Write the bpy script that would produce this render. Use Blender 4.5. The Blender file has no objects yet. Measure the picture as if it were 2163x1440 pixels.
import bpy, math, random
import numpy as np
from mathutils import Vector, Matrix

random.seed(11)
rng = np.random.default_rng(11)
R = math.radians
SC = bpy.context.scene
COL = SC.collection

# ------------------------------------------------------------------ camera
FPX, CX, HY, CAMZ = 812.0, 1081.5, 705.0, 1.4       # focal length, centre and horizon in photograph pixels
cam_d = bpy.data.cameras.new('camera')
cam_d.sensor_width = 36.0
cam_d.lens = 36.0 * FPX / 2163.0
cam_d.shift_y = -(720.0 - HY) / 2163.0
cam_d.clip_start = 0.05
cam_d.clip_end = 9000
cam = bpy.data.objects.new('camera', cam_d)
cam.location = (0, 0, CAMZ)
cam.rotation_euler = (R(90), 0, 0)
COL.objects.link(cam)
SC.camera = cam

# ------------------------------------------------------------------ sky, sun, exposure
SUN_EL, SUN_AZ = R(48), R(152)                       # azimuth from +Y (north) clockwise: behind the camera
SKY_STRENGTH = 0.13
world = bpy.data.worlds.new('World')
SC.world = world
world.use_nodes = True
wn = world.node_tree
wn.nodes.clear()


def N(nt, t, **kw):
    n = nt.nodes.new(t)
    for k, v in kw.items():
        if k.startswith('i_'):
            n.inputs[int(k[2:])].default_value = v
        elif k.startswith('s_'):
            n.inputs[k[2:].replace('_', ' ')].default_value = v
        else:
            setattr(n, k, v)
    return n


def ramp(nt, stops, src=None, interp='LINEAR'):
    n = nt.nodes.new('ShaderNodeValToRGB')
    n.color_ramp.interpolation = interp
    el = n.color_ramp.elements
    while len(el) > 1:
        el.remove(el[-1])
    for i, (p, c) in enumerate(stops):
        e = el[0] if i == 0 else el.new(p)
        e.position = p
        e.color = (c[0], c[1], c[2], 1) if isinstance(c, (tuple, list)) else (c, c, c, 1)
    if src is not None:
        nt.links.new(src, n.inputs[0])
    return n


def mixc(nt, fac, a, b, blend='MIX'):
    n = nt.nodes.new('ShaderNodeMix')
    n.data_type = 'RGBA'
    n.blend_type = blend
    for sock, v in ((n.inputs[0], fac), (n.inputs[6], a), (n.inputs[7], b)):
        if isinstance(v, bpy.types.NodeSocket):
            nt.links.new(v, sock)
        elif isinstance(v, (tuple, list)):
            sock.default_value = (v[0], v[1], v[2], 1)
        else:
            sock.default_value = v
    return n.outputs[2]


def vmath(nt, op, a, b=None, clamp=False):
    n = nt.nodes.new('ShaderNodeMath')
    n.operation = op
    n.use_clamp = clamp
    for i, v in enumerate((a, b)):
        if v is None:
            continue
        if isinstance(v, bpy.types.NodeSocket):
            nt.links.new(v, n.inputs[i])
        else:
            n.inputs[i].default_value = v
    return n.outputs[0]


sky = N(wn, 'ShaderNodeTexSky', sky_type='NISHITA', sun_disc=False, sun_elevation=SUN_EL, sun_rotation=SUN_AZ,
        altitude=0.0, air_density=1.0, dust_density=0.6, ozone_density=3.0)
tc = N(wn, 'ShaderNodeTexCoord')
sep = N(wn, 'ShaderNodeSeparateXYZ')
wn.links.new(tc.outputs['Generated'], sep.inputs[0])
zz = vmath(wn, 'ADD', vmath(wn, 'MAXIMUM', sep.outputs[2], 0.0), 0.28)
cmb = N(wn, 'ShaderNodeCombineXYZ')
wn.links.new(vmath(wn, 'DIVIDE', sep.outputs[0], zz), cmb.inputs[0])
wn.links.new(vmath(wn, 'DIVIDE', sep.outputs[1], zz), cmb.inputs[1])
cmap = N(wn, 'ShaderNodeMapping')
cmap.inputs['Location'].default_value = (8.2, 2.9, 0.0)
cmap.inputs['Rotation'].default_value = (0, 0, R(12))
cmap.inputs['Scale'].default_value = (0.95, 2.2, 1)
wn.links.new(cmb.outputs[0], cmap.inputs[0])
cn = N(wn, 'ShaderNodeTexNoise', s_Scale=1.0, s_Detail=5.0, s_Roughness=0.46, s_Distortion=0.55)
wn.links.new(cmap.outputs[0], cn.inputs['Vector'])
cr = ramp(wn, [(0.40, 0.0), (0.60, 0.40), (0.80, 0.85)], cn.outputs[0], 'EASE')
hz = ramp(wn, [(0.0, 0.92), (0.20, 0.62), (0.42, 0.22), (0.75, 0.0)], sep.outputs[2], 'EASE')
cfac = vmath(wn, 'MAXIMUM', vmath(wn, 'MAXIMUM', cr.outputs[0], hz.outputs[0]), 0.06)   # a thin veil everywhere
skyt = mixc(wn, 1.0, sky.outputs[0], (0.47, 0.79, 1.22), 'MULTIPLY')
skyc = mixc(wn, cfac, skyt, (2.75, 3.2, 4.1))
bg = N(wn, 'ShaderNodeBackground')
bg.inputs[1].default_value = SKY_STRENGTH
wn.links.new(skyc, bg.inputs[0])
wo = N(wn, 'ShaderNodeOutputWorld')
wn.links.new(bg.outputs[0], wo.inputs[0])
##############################
### What is expected
Without changing a word, restate the whole listing.

### Response to the exercise
Write the bpy script that would produce this render. Use Blender 4.5. The Blender file has no objects yet. Measure the picture as if it were 2163x1440 pixels.
import bpy, math, random
import numpy as np
from mathutils import Vector, Matrix

random.seed(11)
rng = np.random.default_rng(11)
R = math.radians
SC = bpy.context.scene
COL = SC.collection

# ------------------------------------------------------------------ camera
FPX, CX, HY, CAMZ = 812.0, 1081.5, 705.0, 1.4       # focal length, centre and horizon in photograph pixels
cam_d = bpy.data.cameras.new('camera')
cam_d.sensor_width = 36.0
cam_d.lens = 36.0 * FPX / 2163.0
cam_d.shift_y = -(720.0 - HY) / 2163.0
cam_d.clip_start = 0.05
cam_d.clip_end = 9000
cam = bpy.data.objects.new('camera', cam_d)
cam.location = (0, 0, CAMZ)
cam.rotation_euler = (R(90), 0, 0)
COL.objects.link(cam)
SC.camera = cam

# ------------------------------------------------------------------ sky, sun, exposure
SUN_EL, SUN_AZ = R(48), R(152)                       # azimuth from +Y (north) clockwise: behind the camera
SKY_STRENGTH = 0.13
world = bpy.data.worlds.new('World')
SC.world = world
world.use_nodes = True
wn = world.node_tree
wn.nodes.clear()


def N(nt, t, **kw):
    n = nt.nodes.new(t)
    for k, v in kw.items():
        if k.startswith('i_'):
            n.inputs[int(k[2:])].default_value = v
        elif k.startswith('s_'):
            n.inputs[k[2:].replace('_', ' ')].default_value = v
        else:
            setattr(n, k, v)
    return n


def ramp(nt, stops, src=None, interp='LINEAR'):
    n = nt.nodes.new('ShaderNodeValToRGB')
    n.color_ramp.interpolation = interp
    el = n.color_ramp.elements
    while len(el) > 1:
        el.remove(el[-1])
    for i, (p, c) in enumerate(stops):
        e = el[0] if i == 0 else el.new(p)
        e.position = p
        e.color = (c[0], c[1], c[2], 1) if isinstance(c, (tuple, list)) else (c, c, c, 1)
    if src is not None:
        nt.links.new(src, n.inputs[0])
    return n


def mixc(nt, fac, a, b, blend='MIX'):
    n = nt.nodes.new('ShaderNodeMix')
    n.data_type = 'RGBA'
    n.blend_type = blend
    for sock, v in ((n.inputs[0], fac), (n.inputs[6], a), (n.inputs[7], b)):
        if isinstance(v, bpy.types.NodeSocket):
            nt.links.new(v, sock)
        elif isinstance(v, (tuple, list)):
            sock.default_value = (v[0], v[1], v[2], 1)
        else:
            sock.default_value = v
    return n.outputs[2]


def vmath(nt, op, a, b=None, clamp=False):
    n = nt.nodes.new('ShaderNodeMath')
    n.operation = op
    n.use_clamp = clamp
    for i, v in enumerate((a, b)):
        if v is None:
            continue
        if isinstance(v, bpy.types.NodeSocket):
            nt.links.new(v, n.inputs[i])
        else:
            n.inputs[i].default_value = v
    return n.outputs[0]


sky = N(wn, 'ShaderNodeTexSky', sky_type='NISHITA', sun_disc=False, sun_elevation=SUN_EL, sun_rotation=SUN_AZ,
        altitude=0.0, air_density=1.0, dust_density=0.6, ozone_density=3.0)
tc = N(wn, 'ShaderNodeTexCoord')
sep = N(wn, 'ShaderNodeSeparateXYZ')
wn.links.new(tc.outputs['Generated'], sep.inputs[0])
zz = vmath(wn, 'ADD', vmath(wn, 'MAXIMUM', sep.outputs[2], 0.0), 0.28)
cmb = N(wn, 'ShaderNodeCombineXYZ')
wn.links.new(vmath(wn, 'DIVIDE', sep.outputs[0], zz), cmb.inputs[0])
wn.links.new(vmath(wn, 'DIVIDE', sep.outputs[1], zz), cmb.inputs[1])
cmap = N(wn, 'ShaderNodeMapping')
cmap.inputs['Location'].default_value = (8.2, 2.9, 0.0)
cmap.inputs['Rotation'].default_value = (0, 0, R(12))
cmap.inputs['Scale'].default_value = (0.95, 2.2, 1)
wn.links.new(cmb.outputs[0], cmap.inputs[0])
cn = N(wn, 'ShaderNodeTexNoise', s_Scale=1.0, s_Detail=5.0, s_Roughness=0.46, s_Distortion=0.55)
wn.links.new(cmap.outputs[0], cn.inputs['Vector'])
cr = ramp(wn, [(0.40, 0.0), (0.60, 0.40), (0.80, 0.85)], cn.outputs[0], 'EASE')
hz = ramp(wn, [(0.0, 0.92), (0.20, 0.62), (0.42, 0.22), (0.75, 0.0)], sep.outputs[2], 'EASE')
cfac = vmath(wn, 'MAXIMUM', vmath(wn, 'MAXIMUM', cr.outputs[0], hz.outputs[0]), 0.06)   # a thin veil everywhere
skyt = mixc(wn, 1.0, sky.outputs[0], (0.47, 0.79, 1.22), 'MULTIPLY')
skyc = mixc(wn, cfac, skyt, (2.75, 3.2, 4.1))
bg = N(wn, 'ShaderNodeBackground')
bg.inputs[1].default_value = SKY_STRENGTH
wn.links.new(skyc, bg.inputs[0])
wo = N(wn, 'ShaderNodeOutputWorld')
wn.links.new(bg.outputs[0], wo.inputs[0])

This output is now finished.